Many of the observers involved in national politics thought the GOP might check themselves before they Shrek’d themselves after the leperhouse fire of 2012. Back then, some of us still believed in the myth of the hyper-predator dark council reading from big books of eldritch, Rovian wisdom. But this election showed them to be a bunch of ham-handed boobs. They couldn’t even save themselves.

The Bush and Romney school, the old money guys who used to control the party, are likely to stay distant for a couple of months after November, and then try to sweep in and rebuild. This is problematic for one major reason: the white working class knows the game is up. If the party is to rebuild and be an actual force in the land, it must be from the ground up.

In point of fact, the Republicans’ final nightmare has not actually happened yet. Here’s how that would go: the Democratic civil war does not happen, and for whatever reason, the left remains quiet. Clinton reestablishes a slightly more progressive version of the old Republican Party of the Eisenhower era: a broad prosperity front for educated suburbanites—plus the money, plus minority groups, with progressive elements attached. That, and not the massive collapse of the conservative ecosystem we saw this year, is the worst of all worlds for the Heritage Foundation.

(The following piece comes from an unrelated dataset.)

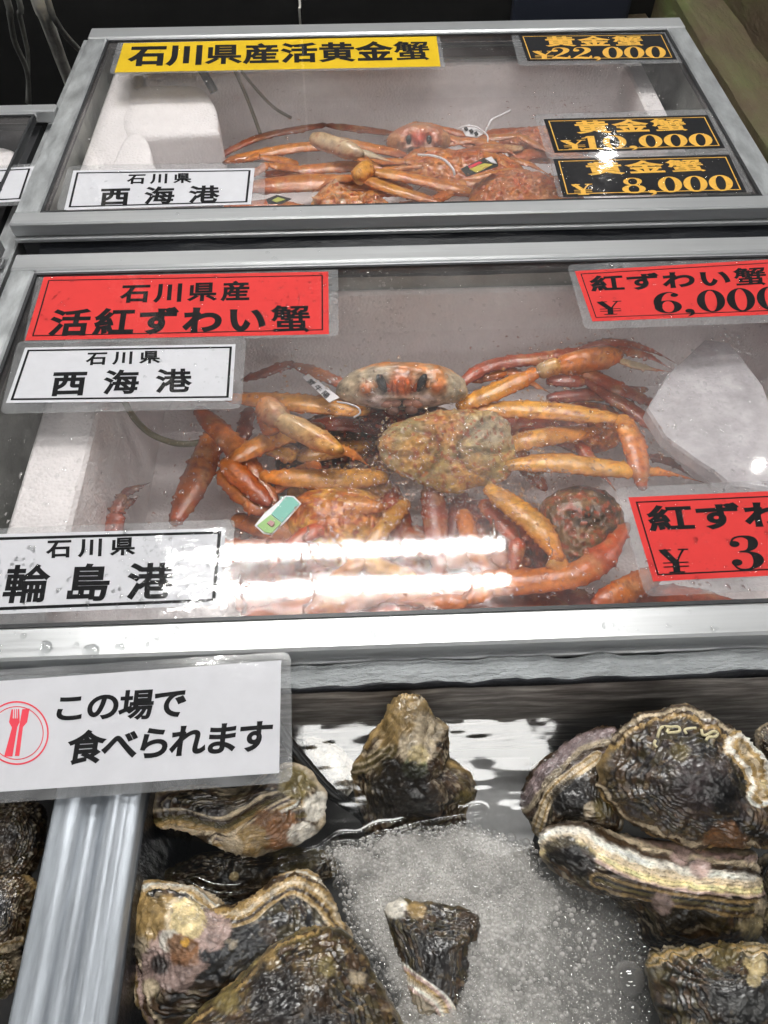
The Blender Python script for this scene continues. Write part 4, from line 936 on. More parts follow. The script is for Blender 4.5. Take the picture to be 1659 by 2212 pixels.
def limb(g, pts, ws, cols, seed, tip=True, **kw):
    """jointed limb through (px, py, z) points; it is jointed only where it bends"""
    W = [at(x, y, z) for x, y, z in pts]; m = len(W)
    ws = [ws[min(k, len(ws) - 1)] for k in range(m)]; cols = [cols[min(k, len(cols) - 1)] for k in range(m)]
    cut = [0]
    for k in range(1, m - 1):
        u, v = W[k] - W[k - 1], W[k + 1] - W[k]
        if np.dot(u, v) / (np.linalg.norm(u) * np.linalg.norm(v)) < .88: cut.append(k)
    cut.append(m - 1)
    for q, (i, j) in enumerate(zip(cut[:-1], cut[1:])):
        pth = [w.copy() for w in W[i:j + 1]]
        if q: d = pth[1] - pth[0]; pth[0] = pth[0] - d / np.linalg.norm(d) * ws[i] * .55
        seg_geo(g, None, None, np.array(ws[i:j + 1]), 0, np.array(cols[i:j + 1]), 0, seed + 13 * q, tip=tip and q == len(cut) - 2, path=pth, **kw)
def dome(g, outline, z, n, h, c0, c1, c2, seed, patches=(), depth=.02, amp=1.0, nt=120, tub=1.0, grooves=()):
    n = np.asarray(n, float); n /= np.linalg.norm(n); p0 = at(*np.mean(outline, 0), z)
    P = np.array([on_plane(x, y, p0, n) for x, y in spline(outline, nt, True)]); c = P.mean(0)
    P = P + (P - c) * (.05 * fbm(P, 90, 3, seed))[:, None]
    rows = []; S = []
    for i in range(46):
        s = max(i / 45, .01); rows.append(c + (P - c) * s + n * h * (1 - s ** 2.6) ** .7); S.append(np.full(nt, s))
    for i in range(1, 16):
        s = max(1 - i / 15, .01); rows.append(c + (P - c) * s - n * depth * (1 - s ** 2) ** .6); S.append(np.full(nt, 1.))
    V = np.vstack(rows); s = np.concatenate(S)
    f = fbm(V, 35, 4, seed + 1); f2 = fbm(V, 120, 3, seed + 2)
    d = .004 * amp * fbm(V, 24, 3, seed + 3) + .0014 * tub * np.maximum(vnoise(V, 190, seed + 5) - .1, 0) * 2
    px = to_px(V)
    C = mix(np.asarray(c0), np.asarray(c1), sstep(-.25, .3, f)); C = mix(C, np.broadcast_to(c2, C.shape), .7 * sstep(.05, .45, f2))
    for (x, y), r, colr, soft in patches:
        k = sstep(1 + soft, 1 - soft, np.hypot(px[:, 0] - x, px[:, 1] - y) / r + .5 * f); C = mix(C, np.broadcast_to(colr, C.shape), .8 * k)
    for gp in grooves:
        dd_, _, _ = seg_dist(px, spline(gp, 20)); k = np.exp(-(dd_ / 7) ** 2); d = d - .0035 * k; C = C * (1 - .5 * k)[:, None]
    C = mix(C, np.broadcast_to(RED * 1.2, C.shape), .7 * sstep(.28, .55, vnoise(V, 210, seed + 5))); C = C * (1 + .5 * fbm(V, 240, 3, seed + 7))[:, None]
    V = V + n * (d * sstep(1.0, .9, s))[:, None]
    F = [q[::-1] for q in grid_faces(61, nt, True)]
    g.add(V, F, np.clip(C, .005, .9))
def crab_thing(g, label, base, group, name='snow_crab'):
    root_org = np.array(base, float)
    o = g.build(name, CRAB, smooth=True, org=root_org)
    return tagit(o, label, 'crab', group)
GR2 = 'crabs in the near foam box'; GR1 = 'crabs in the far foam box'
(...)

The future is hard to know. Humans are notoriously, infamously bad at giving general estimates of future times — why, we’re the laughing stock of all of the parts of the animal kingdom we’ve left alive and decided not to eat. Every prophecy, deep down, ought to be recognized as the speculative fanfiction that it is.

All future worlds are stories about our own time. No matter how extra-high any sci-fi filmmaker’s vision is, it’s still a tale about our own freakish, special time. We borrow now to playact tomorrow, and all farsight is myopia turned on its head. The election approaches its finale, but this near to the close, it defies expectation: This is one film where the titles only arrive at the end.